Goal: Reproduce all of the data exactly.
───── Data section ─────
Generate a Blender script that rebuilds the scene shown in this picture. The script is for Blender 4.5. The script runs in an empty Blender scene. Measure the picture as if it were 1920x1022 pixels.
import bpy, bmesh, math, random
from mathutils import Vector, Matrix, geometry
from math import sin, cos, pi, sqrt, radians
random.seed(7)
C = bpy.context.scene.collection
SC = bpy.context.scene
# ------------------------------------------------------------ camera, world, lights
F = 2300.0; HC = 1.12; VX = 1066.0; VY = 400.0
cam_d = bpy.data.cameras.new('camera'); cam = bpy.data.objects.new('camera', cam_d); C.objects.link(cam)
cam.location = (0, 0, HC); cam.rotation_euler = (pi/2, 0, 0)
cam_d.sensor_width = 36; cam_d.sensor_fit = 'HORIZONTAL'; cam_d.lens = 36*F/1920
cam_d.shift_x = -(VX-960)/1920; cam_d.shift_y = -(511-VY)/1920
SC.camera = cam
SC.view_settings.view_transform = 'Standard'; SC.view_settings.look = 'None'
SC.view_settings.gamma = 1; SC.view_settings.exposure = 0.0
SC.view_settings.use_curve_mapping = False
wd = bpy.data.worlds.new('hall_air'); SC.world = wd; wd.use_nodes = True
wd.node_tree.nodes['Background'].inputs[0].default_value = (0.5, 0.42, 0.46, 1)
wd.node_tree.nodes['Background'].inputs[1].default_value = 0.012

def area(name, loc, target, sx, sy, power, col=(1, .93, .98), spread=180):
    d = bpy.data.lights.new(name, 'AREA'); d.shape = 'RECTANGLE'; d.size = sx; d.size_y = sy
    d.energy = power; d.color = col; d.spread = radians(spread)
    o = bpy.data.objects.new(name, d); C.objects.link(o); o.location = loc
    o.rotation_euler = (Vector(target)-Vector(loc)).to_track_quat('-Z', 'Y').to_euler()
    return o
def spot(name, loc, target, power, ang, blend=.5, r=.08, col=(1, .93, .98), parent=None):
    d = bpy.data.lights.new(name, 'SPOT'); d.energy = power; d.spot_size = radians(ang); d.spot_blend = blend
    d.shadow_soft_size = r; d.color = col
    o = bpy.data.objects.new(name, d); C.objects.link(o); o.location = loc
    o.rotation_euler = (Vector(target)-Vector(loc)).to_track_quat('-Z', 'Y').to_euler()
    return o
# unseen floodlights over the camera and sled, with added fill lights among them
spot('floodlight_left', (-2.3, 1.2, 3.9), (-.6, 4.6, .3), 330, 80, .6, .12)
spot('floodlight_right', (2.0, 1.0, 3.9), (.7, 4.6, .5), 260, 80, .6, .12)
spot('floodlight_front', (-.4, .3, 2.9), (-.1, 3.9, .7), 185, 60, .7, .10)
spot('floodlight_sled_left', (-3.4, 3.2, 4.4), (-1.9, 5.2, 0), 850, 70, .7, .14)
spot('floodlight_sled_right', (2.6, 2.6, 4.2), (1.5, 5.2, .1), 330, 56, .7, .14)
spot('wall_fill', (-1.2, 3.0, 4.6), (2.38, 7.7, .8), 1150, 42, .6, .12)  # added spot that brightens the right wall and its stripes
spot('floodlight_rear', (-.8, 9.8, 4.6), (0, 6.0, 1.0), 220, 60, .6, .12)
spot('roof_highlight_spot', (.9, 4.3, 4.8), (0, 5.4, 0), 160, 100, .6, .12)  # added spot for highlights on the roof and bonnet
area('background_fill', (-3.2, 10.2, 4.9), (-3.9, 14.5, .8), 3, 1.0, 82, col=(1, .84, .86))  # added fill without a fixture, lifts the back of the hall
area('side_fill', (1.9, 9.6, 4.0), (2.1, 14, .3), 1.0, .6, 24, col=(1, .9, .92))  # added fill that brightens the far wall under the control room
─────
Result:
Generate a Blender script that rebuilds the scene shown in this picture. The script is for Blender 4.5. The script runs in an empty Blender scene. Measure the picture as if it were 1920x1022 pixels.
import bpy, bmesh, math, random
from mathutils import Vector, Matrix, geometry
from math import sin, cos, pi, sqrt, radians
random.seed(7)
C = bpy.context.scene.collection
SC = bpy.context.scene
# ------------------------------------------------------------ camera, world, lights
F = 2300.0; HC = 1.12; VX = 1066.0; VY = 400.0
cam_d = bpy.data.cameras.new('camera'); cam = bpy.data.objects.new('camera', cam_d); C.objects.link(cam)
cam.location = (0, 0, HC); cam.rotation_euler = (pi/2, 0, 0)
cam_d.sensor_width = 36; cam_d.sensor_fit = 'HORIZONTAL'; cam_d.lens = 36*F/1920
cam_d.shift_x = -(VX-960)/1920; cam_d.shift_y = -(511-VY)/1920
SC.camera = cam
SC.view_settings.view_transform = 'Standard'; SC.view_settings.look = 'None'
SC.view_settings.gamma = 1; SC.view_settings.exposure = 0.0
SC.view_settings.use_curve_mapping = False
wd = bpy.data.worlds.new('hall_air'); SC.world = wd; wd.use_nodes = True
wd.node_tree.nodes['Background'].inputs[0].default_value = (0.5, 0.42, 0.46, 1)
wd.node_tree.nodes['Background'].inputs[1].default_value = 0.012

def area(name, loc, target, sx, sy, power, col=(1, .93, .98), spread=180):
    d = bpy.data.lights.new(name, 'AREA'); d.shape = 'RECTANGLE'; d.size = sx; d.size_y = sy
    d.energy = power; d.color = col; d.spread = radians(spread)
    o = bpy.data.objects.new(name, d); C.objects.link(o); o.location = loc
    o.rotation_euler = (Vector(target)-Vector(loc)).to_track_quat('-Z', 'Y').to_euler()
    return o
def spot(name, loc, target, power, ang, blend=.5, r=.08, col=(1, .93, .98), parent=None):
    d = bpy.data.lights.new(name, 'SPOT'); d.energy = power; d.spot_size = radians(ang); d.spot_blend = blend
    d.shadow_soft_size = r; d.color = col
    o = bpy.data.objects.new(name, d); C.objects.link(o); o.location = loc
    o.rotation_euler = (Vector(target)-Vector(loc)).to_track_quat('-Z', 'Y').to_euler()
    return o
# unseen floodlights over the camera and sled, with added fill lights among them
spot('floodlight_left', (-2.3, 1.2, 3.9), (-.6, 4.6, .3), 330, 80, .6, .12)
spot('floodlight_right', (2.0, 1.0, 3.9), (.7, 4.6, .5), 260, 80, .6, .12)
spot('floodlight_front', (-.4, .3, 2.9), (-.1, 3.9, .7), 185, 60, .7, .10)
spot('floodlight_sled_left', (-3.4, 3.2, 4.4), (-1.9, 5.2, 0), 850, 70, .7, .14)
spot('floodlight_sled_right', (2.6, 2.6, 4.2), (1.5, 5.2, .1), 330, 56, .7, .14)
spot('wall_fill', (-1.2, 3.0, 4.6), (2.38, 7.7, .8), 1150, 42, .6, .12)  # added spot that brightens the right wall and its stripes
spot('floodlight_rear', (-.8, 9.8, 4.6), (0, 6.0, 1.0), 220, 60, .6, .12)
spot('roof_highlight_spot', (.9, 4.3, 4.8), (0, 5.4, 0), 160, 100, .6, .12)  # added spot for highlights on the roof and bonnet
area('background_fill', (-3.2, 10.2, 4.9), (-3.9, 14.5, .8), 3, 1.0, 82, col=(1, .84, .86))  # added fill without a fixture, lifts the back of the hall
area('side_fill', (1.9, 9.6, 4.0), (2.1, 14, .3), 1.0, .6, 24, col=(1, .9, .92))  # added fill that brightens the far wall under the control room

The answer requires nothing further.